--- MATERIAL ---

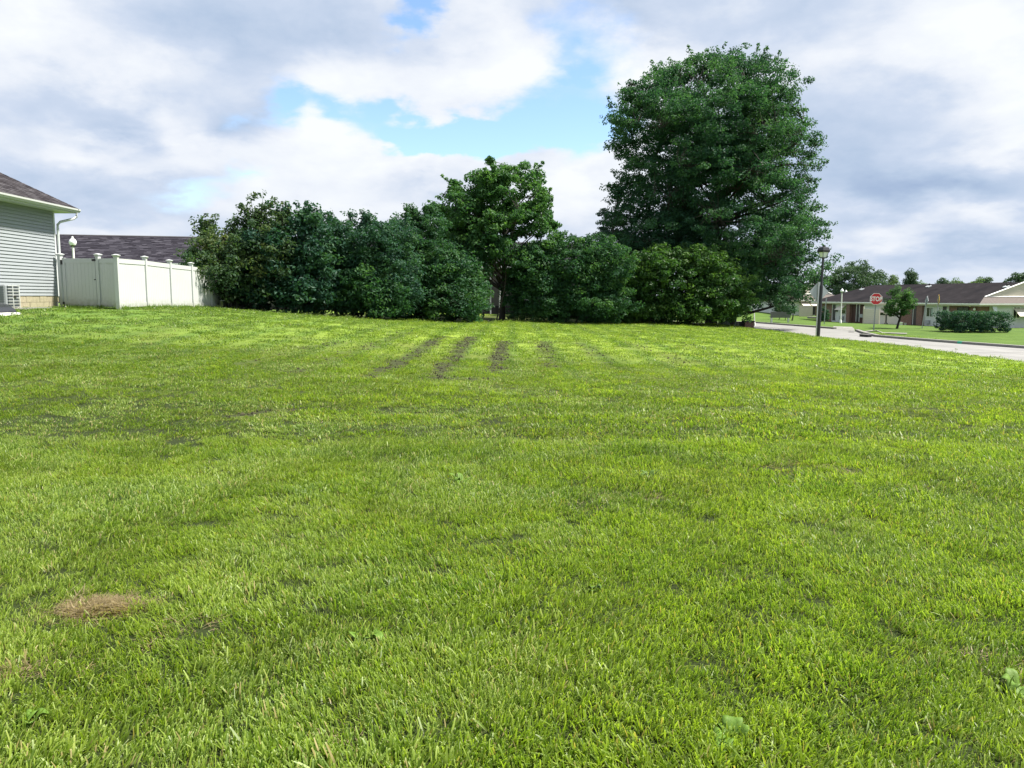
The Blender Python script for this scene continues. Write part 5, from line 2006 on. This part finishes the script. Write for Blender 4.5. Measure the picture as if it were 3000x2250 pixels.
def dutch_house(name, label, corner, dirv, length, depth, z0, eave, gab, ridge, skirt_run, walls, roofm=ROOF_TAR, hip_far=True):
    """long wall on local x (0 at the near corner), building on local +y side... roof ridge along x, dutch gable at x = 0"""
    ang = math.atan2(dirv.y, dirv.x)
    t = thing(name, label, 'house', (corner[0], corner[1], z0), ang)
    ov = .5
    half = depth / 2
    k = (ridge - eave) / (half + ov)
    gy = (gab - eave) / k - ov         # where the skirt meets the gable tip, measured from the wall
    s = walls['side']                  # +1 if the building lies at +y of its long wall, -1 if at -y

    def Q(x_, y_, z_):
        return (x_, s * y_, z_)
    body = B()
    x0, x1, y0, y1 = 0, length, 0, depth
    vs = [Q(x_, y_, z_) for z_ in (-.6, eave - .02) for x_, y_ in ((x0, y0), (x1, y0), (x1, y1), (x0, y1))]
    body.add(vs, [(3, 2, 1, 0), (4, 5, 6, 7), (0, 1, 5, 4), (1, 2, 6, 5), (2, 3, 7, 6), (3, 0, 4, 7)])
    body.build('wall', walls['mat'], t)
    hipx = half + ov if hip_far else 0
    r_ = B()
    ye = -ov
    A, Bp = (-ov, ye, eave), (length + ov, ye, eave)
    Rg0, Rg1 = (skirt_run, half, ridge), (length + ov - hipx * .55, half, ridge)
    tipf = (skirt_run, gy, gab)
    tipb = (skirt_run, depth - gy, gab)
    Cp, Dp = (length + ov, depth + ov, eave), (-ov, depth + ov, eave)

    def sl(pts, th=.08):
        pts = [Vector(Q(*p)) for p in pts]
        nrm = (pts[1] - pts[0]).cross(pts[2] - pts[0])
        if nrm.z < 0:
            pts = pts[::-1]
        r_.slab(pts, th)
    sl([A, Bp, Rg1, Rg0, tipf])
    sl([Dp, tipb, Rg0, Rg1, Cp])
    if hip_far:
        sl([Bp, Cp, Rg1])
    roof = r_.build('roof', roofm, t)
    # lower skirt under the gable
    r_ = B()
    sl([A, tipf, tipb, Dp])
    r_.build('roof_skirt', ROOF_SKIRT, roof)
    g = B()
    vs = [Q(skirt_run - .02, gy, gab), Q(skirt_run - .02, depth - gy, gab), Q(skirt_run - .02, half, ridge - .02), Q(skirt_run + .1, gy, gab), Q(skirt_run + .1, depth - gy, gab), Q(skirt_run + .1, half, ridge - .02)]
    g.add(vs, [(0, 1, 2), (5, 4, 3), (0, 3, 4, 1), (1, 4, 5, 2), (2, 5, 3, 0)])
    g.build('gable', CREAM, t)
    tr = B()
    for (ya, za, yb, zb) in ((gy, gab, half, ridge), (depth - gy, gab, half, ridge)):
        p0, p1 = Vector(Q(skirt_run - .08, ya, za)), Vector(Q(skirt_run - .08, yb, zb))
        tr.tube([p0, p1], .07, 4)
    tr.tube([Q(skirt_run - .06, gy, gab + .03), Q(skirt_run - .06, depth - gy, gab + .03)], .05, 4)
    tr.build('gable_trim', WHITE_PAINT, t)
    # fascia and gutter along the two visible eaves
    f = B()
    for (xa, xb, ya, yb) in ((-ov, length + ov, -ov - .03, -ov), (-ov - .03, -ov, -ov, depth + ov)):
        vs = [Q(x_, y_, z_) for z_ in (eave - .26, eave - .03) for x_, y_ in ((xa, ya), (xb, ya), (xb, yb), (xa, yb))]
        f.add(vs, [(3, 2, 1, 0), (4, 5, 6, 7), (0, 1, 5, 4), (1, 2, 6, 5), (2, 3, 7, 6), (3, 0, 4, 7)])
    f.build('fascia', CREAM, t)
    f = B()
    for (xa, xb, ya, yb) in ((-ov - .14, length + ov, -ov - .14, -ov - .034), (-ov - .14, -ov - .034, -ov - .034, depth + ov)):
        vs = [Q(x_, y_, z_) for z_ in (eave - .14, eave - .02) for x_, y_ in ((xa, ya), (xb, ya), (xb, yb), (xa, yb))]
        f.add(vs, [(3, 2, 1, 0), (4, 5, 6, 7), (0, 1, 5, 4), (1, 2, 6, 5), (2, 3, 7, 6), (3, 0, 4, 7)])
    f.build('gutter', WHITE_PAINT, t)
    f = B()
    for (xa, xb, ya, yb) in ((-ov, length + ov, -ov, 0.0), (-ov, 0, 0, depth)):
        vs = [Q(x_, y_, z_) for z_ in (eave - .28, eave - .262) for x_, y_ in ((xa, ya), (xb, ya), (xb, yb), (xa, yb))]
        f.add(vs, [(3, 2, 1, 0), (4, 5, 6, 7), (0, 1, 5, 4), (1, 2, 6, 5), (2, 3, 7, 6), (3, 0, 4, 7)])
    f.build('soffit', SOFFIT, t)
    return t, Q, roof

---

* **TASK DESCRIPTION**: Give every line above again exactly, with no pictures.

* **SOLUTION TO THIS PROBLEM**:
The Blender Python script for this scene continues. Write part 5, from line 2006 on. This part finishes the script. Write for Blender 4.5. Measure the picture as if it were 3000x2250 pixels.
def dutch_house(name, label, corner, dirv, length, depth, z0, eave, gab, ridge, skirt_run, walls, roofm=ROOF_TAR, hip_far=True):
    """long wall on local x (0 at the near corner), building on local +y side... roof ridge along x, dutch gable at x = 0"""
    ang = math.atan2(dirv.y, dirv.x)
    t = thing(name, label, 'house', (corner[0], corner[1], z0), ang)
    ov = .5
    half = depth / 2
    k = (ridge - eave) / (half + ov)
    gy = (gab - eave) / k - ov         # where the skirt meets the gable tip, measured from the wall
    s = walls['side']                  # +1 if the building lies at +y of its long wall, -1 if at -y

    def Q(x_, y_, z_):
        return (x_, s * y_, z_)
    body = B()
    x0, x1, y0, y1 = 0, length, 0, depth
    vs = [Q(x_, y_, z_) for z_ in (-.6, eave - .02) for x_, y_ in ((x0, y0), (x1, y0), (x1, y1), (x0, y1))]
    body.add(vs, [(3, 2, 1, 0), (4, 5, 6, 7), (0, 1, 5, 4), (1, 2, 6, 5), (2, 3, 7, 6), (3, 0, 4, 7)])
    body.build('wall', walls['mat'], t)
    hipx = half + ov if hip_far else 0
    r_ = B()
    ye = -ov
    A, Bp = (-ov, ye, eave), (length + ov, ye, eave)
    Rg0, Rg1 = (skirt_run, half, ridge), (length + ov - hipx * .55, half, ridge)
    tipf = (skirt_run, gy, gab)
    tipb = (skirt_run, depth - gy, gab)
    Cp, Dp = (length + ov, depth + ov, eave), (-ov, depth + ov, eave)

    def sl(pts, th=.08):
        pts = [Vector(Q(*p)) for p in pts]
        nrm = (pts[1] - pts[0]).cross(pts[2] - pts[0])
        if nrm.z < 0:
            pts = pts[::-1]
        r_.slab(pts, th)
    sl([A, Bp, Rg1, Rg0, tipf])
    sl([Dp, tipb, Rg0, Rg1, Cp])
    if hip_far:
        sl([Bp, Cp, Rg1])
    roof = r_.build('roof', roofm, t)
    # lower skirt under the gable
    r_ = B()
    sl([A, tipf, tipb, Dp])
    r_.build('roof_skirt', ROOF_SKIRT, roof)
    g = B()
    vs = [Q(skirt_run - .02, gy, gab), Q(skirt_run - .02, depth - gy, gab), Q(skirt_run - .02, half, ridge - .02), Q(skirt_run + .1, gy, gab), Q(skirt_run + .1, depth - gy, gab), Q(skirt_run + .1, half, ridge - .02)]
    g.add(vs, [(0, 1, 2), (5, 4, 3), (0, 3, 4, 1), (1, 4, 5, 2), (2, 5, 3, 0)])
    g.build('gable', CREAM, t)
    tr = B()
    for (ya, za, yb, zb) in ((gy, gab, half, ridge), (depth - gy, gab, half, ridge)):
        p0, p1 = Vector(Q(skirt_run - .08, ya, za)), Vector(Q(skirt_run - .08, yb, zb))
        tr.tube([p0, p1], .07, 4)
    tr.tube([Q(skirt_run - .06, gy, gab + .03), Q(skirt_run - .06, depth - gy, gab + .03)], .05, 4)
    tr.build('gable_trim', WHITE_PAINT, t)
    # fascia and gutter along the two visible eaves
    f = B()
    for (xa, xb, ya, yb) in ((-ov, length + ov, -ov - .03, -ov), (-ov - .03, -ov, -ov, depth + ov)):
        vs = [Q(x_, y_, z_) for z_ in (eave - .26, eave - .03) for x_, y_ in ((xa, ya), (xb, ya), (xb, yb), (xa, yb))]
        f.add(vs, [(3, 2, 1, 0), (4, 5, 6, 7), (0, 1, 5, 4), (1, 2, 6, 5), (2, 3, 7, 6), (3, 0, 4, 7)])
    f.build('fascia', CREAM, t)
    f = B()
    for (xa, xb, ya, yb) in ((-ov - .14, length + ov, -ov - .14, -ov - .034), (-ov - .14, -ov - .034, -ov - .034, depth + ov)):
        vs = [Q(x_, y_, z_) for z_ in (eave - .14, eave - .02) for x_, y_ in ((xa, ya), (xb, ya), (xb, yb), (xa, yb))]
        f.add(vs, [(3, 2, 1, 0), (4, 5, 6, 7), (0, 1, 5, 4), (1, 2, 6, 5), (2, 3, 7, 6), (3, 0, 4, 7)])
    f.build('gutter', WHITE_PAINT, t)
    f = B()
    for (xa, xb, ya, yb) in ((-ov, length + ov, -ov, 0.0), (-ov, 0, 0, depth)):
        vs = [Q(x_, y_, z_) for z_ in (eave - .28, eave - .262) for x_, y_ in ((xa, ya), (xb, ya), (xb, yb), (xa, yb))]
        f.add(vs, [(3, 2, 1, 0), (4, 5, 6, 7), (0, 1, 5, 4), (1, 2, 6, 5), (2, 3, 7, 6), (3, 0, 4, 7)])
    f.build('soffit', SOFFIT, t)
    return t, Q, roof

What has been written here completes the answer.